Mentors give advice, offer moral support, and prevent you from making rookie mistakes—like assigning a massive group project during flu season (rookie move). They’re the people you text at odd hours when you can’t decide whether to respond to an unreasonable parent email or just fake your own disappearance. A good mentor makes the teaching grind a little less grind-y and a lot more bearable.
But here’s the catch: mentors are great for keeping you afloat, but they don’t always have the pull to launch you into your next big opportunity. For that, you need a sponsor.
Sponsors: The Ones Who Say Your Name in Rooms You’re Not In
If a mentor is your Yoda, a sponsor is your Dumbledore—they don’t just guide you; they open doors for you. Sponsors are usually higher up the food chain: principals, district leaders, or department heads who see your potential and help you climb the ladder. They don’t just give advice; they actively advocate for you.

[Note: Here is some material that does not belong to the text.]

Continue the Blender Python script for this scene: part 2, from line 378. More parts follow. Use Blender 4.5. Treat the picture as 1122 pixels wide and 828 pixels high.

A sponsor is the person who says, “You should really consider [your name] for that instructional coach position,” when leadership roles open up. They connect you with the right people, pull you into important projects, and ensure your hard work gets noticed beyond just your classroom walls.
Here’s the key: you earn sponsors by showing you’re capable, reliable, and ready for the next step. They’re not going to stake their reputation on someone who complains about every staff meeting or turns in lesson plans late (sorry, someone had to say it). The best way to attract a sponsor? Do great work, make your ambitions known, and build relationships beyond your immediate teaching circle.
Finding Your Mentor and Sponsor (Without Looking Desperate)
So, how do you find these career-changing allies without resorting to dramatic monologues in the teacher’s lounge?
For mentors, start by identifying teachers you admire. Who handles discipline like a Jedi? Who has lesson plans so airtight they could survive a tornado? Start small—ask for advice on something specific, like how to handle a tricky student or streamline grading. Over time, the relationship will grow naturally.
For sponsors, think bigger. Attend professional development sessions, join committees, and (gasp) talk to your admin team. Let people in leadership see what you bring to the table. And when an opportunity arises—volunteer for it. Sponsors don’t just appear; they notice you when you put yourself in the right places.
The Bottom Line: You Need Both
A mentor helps you survive the classroom trenches, and a sponsor helps you climb out of them when you’re ready for the next challenge. You need both to thrive. The good news? They’re out there—you just have to make the first move. So go forth, find your Yoda and your Dumbledore, and make this teaching thing work for you.